**Goal**
Restate all the material verbatim, except for the pictures.

================

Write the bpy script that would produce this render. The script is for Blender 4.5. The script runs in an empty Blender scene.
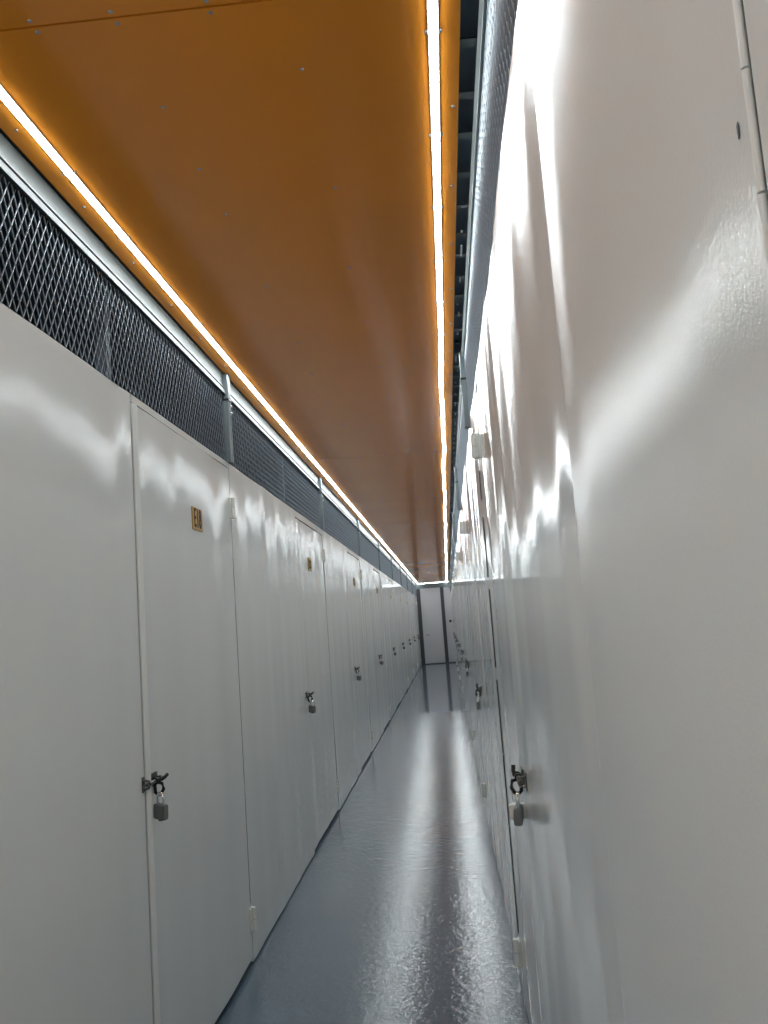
import bpy, bmesh, math, random
from mathutils import Vector, Matrix

random.seed(7)
S = bpy.context.scene
C = S.collection
PI = math.pi

# ------------------------------------------------------------------ layout (metres)
XL, XR = -1.0075, 0.179          # faces of the two corridor walls
ZC = 2.777                       # underside of the ochre ceiling
Y0, Y1 = -2.32, 31.4             # corridor ends
ZL, ZR = 2.33, 2.405             # tops of the solid walls
PITCH = 3.3
CX0, CX1 = -1.0015, 0.129         # ceiling edges

# ------------------------------------------------------------------ materials
def mat(name, col, rough=0.5, metal=0.0, spec=0.5, bumps=(), coat=0.0, emit=None, mottle=0.0, mottle_scale=3.0,
        rough_var=0.0, stretch=(1, 1, 1)):
    m = bpy.data.materials.new(name)
    m.use_nodes = True
    nt = m.node_tree
    b = nt.nodes['Principled BSDF']
    b.inputs['Base Color'].default_value = (*col, 1)
    b.inputs['Roughness'].default_value = rough
    b.inputs['Metallic'].default_value = metal
    b.inputs['Specular IOR Level'].default_value = spec
    b.inputs['Coat Weight'].default_value = coat
    if emit:
        b.inputs['Emission Color'].default_value = (*emit[0], 1)
        b.inputs['Emission Strength'].default_value = emit[1]
    geo = nt.nodes.new('ShaderNodeNewGeometry')
    mp = nt.nodes.new('ShaderNodeMapping')
    mp.inputs['Scale'].default_value = stretch
    nt.links.new(geo.outputs['Position'], mp.inputs['Vector'])
    prev = None
    for scale, dist, detail in bumps:
        n = nt.nodes.new('ShaderNodeTexNoise')
        n.inputs['Scale'].default_value = scale
        n.inputs['Detail'].default_value = detail
        n.inputs['Roughness'].default_value = 0.5
        nt.links.new(mp.outputs['Vector'], n.inputs['Vector'])
        bp = nt.nodes.new('ShaderNodeBump')
        bp.inputs['Strength'].default_value = 1.0
        bp.inputs['Distance'].default_value = dist
        nt.links.new(n.outputs['Fac'], bp.inputs['Height'])
        if prev:
            nt.links.new(prev.outputs['Normal'], bp.inputs['Normal'])
        prev = bp
    if prev:
        nt.links.new(prev.outputs['Normal'], b.inputs['Normal'])
    if mottle or rough_var:
        n = nt.nodes.new('ShaderNodeTexNoise')
        n.inputs['Scale'].default_value = mottle_scale
        n.inputs['Detail'].default_value = 4
        nt.links.new(geo.outputs['Position'], n.inputs['Vector'])
        if mottle:
            r = nt.nodes.new('ShaderNodeMapRange')
            r.inputs['From Min'].default_value = 0.25
            r.inputs['From Max'].default_value = 0.75
            r.inputs['To Min'].default_value = 1 - mottle
            r.inputs['To Max'].default_value = 1 + mottle
            nt.links.new(n.outputs['Fac'], r.inputs['Value'])
            mx = nt.nodes.new('ShaderNodeVectorMath')
            mx.operation = 'SCALE'
            mx.inputs[0].default_value = col
            nt.links.new(r.outputs['Result'], mx.inputs['Scale'])
            nt.links.new(mx.outputs['Vector'], b.inputs['Base Color'])
        if rough_var:
            r = nt.nodes.new('ShaderNodeMapRange')
            r.inputs['From Min'].default_value = 0.3
            r.inputs['From Max'].default_value = 0.7
            r.inputs['To Min'].default_value = rough - rough_var
            r.inputs['To Max'].default_value = rough + rough_var
            nt.links.new(n.outputs['Fac'], r.inputs['Value'])
            nt.links.new(r.outputs['Result'], b.inputs['Roughness'])
    return m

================

**Result of this task**
Write the bpy script that would produce this render. The script is for Blender 4.5. The script runs in an empty Blender scene.
import bpy, bmesh, math, random
from mathutils import Vector, Matrix

random.seed(7)
S = bpy.context.scene
C = S.collection
PI = math.pi

# ------------------------------------------------------------------ layout (metres)
XL, XR = -1.0075, 0.179          # faces of the two corridor walls
ZC = 2.777                       # underside of the ochre ceiling
Y0, Y1 = -2.32, 31.4             # corridor ends
ZL, ZR = 2.33, 2.405             # tops of the solid walls
PITCH = 3.3
CX0, CX1 = -1.0015, 0.129         # ceiling edges

# ------------------------------------------------------------------ materials
def mat(name, col, rough=0.5, metal=0.0, spec=0.5, bumps=(), coat=0.0, emit=None, mottle=0.0, mottle_scale=3.0,
        rough_var=0.0, stretch=(1, 1, 1)):
    m = bpy.data.materials.new(name)
    m.use_nodes = True
    nt = m.node_tree
    b = nt.nodes['Principled BSDF']
    b.inputs['Base Color'].default_value = (*col, 1)
    b.inputs['Roughness'].default_value = rough
    b.inputs['Metallic'].default_value = metal
    b.inputs['Specular IOR Level'].default_value = spec
    b.inputs['Coat Weight'].default_value = coat
    if emit:
        b.inputs['Emission Color'].default_value = (*emit[0], 1)
        b.inputs['Emission Strength'].default_value = emit[1]
    geo = nt.nodes.new('ShaderNodeNewGeometry')
    mp = nt.nodes.new('ShaderNodeMapping')
    mp.inputs['Scale'].default_value = stretch
    nt.links.new(geo.outputs['Position'], mp.inputs['Vector'])
    prev = None
    for scale, dist, detail in bumps:
        n = nt.nodes.new('ShaderNodeTexNoise')
        n.inputs['Scale'].default_value = scale
        n.inputs['Detail'].default_value = detail
        n.inputs['Roughness'].default_value = 0.5
        nt.links.new(mp.outputs['Vector'], n.inputs['Vector'])
        bp = nt.nodes.new('ShaderNodeBump')
        bp.inputs['Strength'].default_value = 1.0
        bp.inputs['Distance'].default_value = dist
        nt.links.new(n.outputs['Fac'], bp.inputs['Height'])
        if prev:
            nt.links.new(prev.outputs['Normal'], bp.inputs['Normal'])
        prev = bp
    if prev:
        nt.links.new(prev.outputs['Normal'], b.inputs['Normal'])
    if mottle or rough_var:
        n = nt.nodes.new('ShaderNodeTexNoise')
        n.inputs['Scale'].default_value = mottle_scale
        n.inputs['Detail'].default_value = 4
        nt.links.new(geo.outputs['Position'], n.inputs['Vector'])
        if mottle:
            r = nt.nodes.new('ShaderNodeMapRange')
            r.inputs['From Min'].default_value = 0.25
            r.inputs['From Max'].default_value = 0.75
            r.inputs['To Min'].default_value = 1 - mottle
            r.inputs['To Max'].default_value = 1 + mottle
            nt.links.new(n.outputs['Fac'], r.inputs['Value'])
            mx = nt.nodes.new('ShaderNodeVectorMath')
            mx.operation = 'SCALE'
            mx.inputs[0].default_value = col
            nt.links.new(r.outputs['Result'], mx.inputs['Scale'])
            nt.links.new(mx.outputs['Vector'], b.inputs['Base Color'])
        if rough_var:
            r = nt.nodes.new('ShaderNodeMapRange')
            r.inputs['From Min'].default_value = 0.3
            r.inputs['From Max'].default_value = 0.7
            r.inputs['To Min'].default_value = rough - rough_var
            r.inputs['To Max'].default_value = rough + rough_var
            nt.links.new(n.outputs['Fac'], r.inputs['Value'])
            nt.links.new(r.outputs['Result'], b.inputs['Roughness'])
    return m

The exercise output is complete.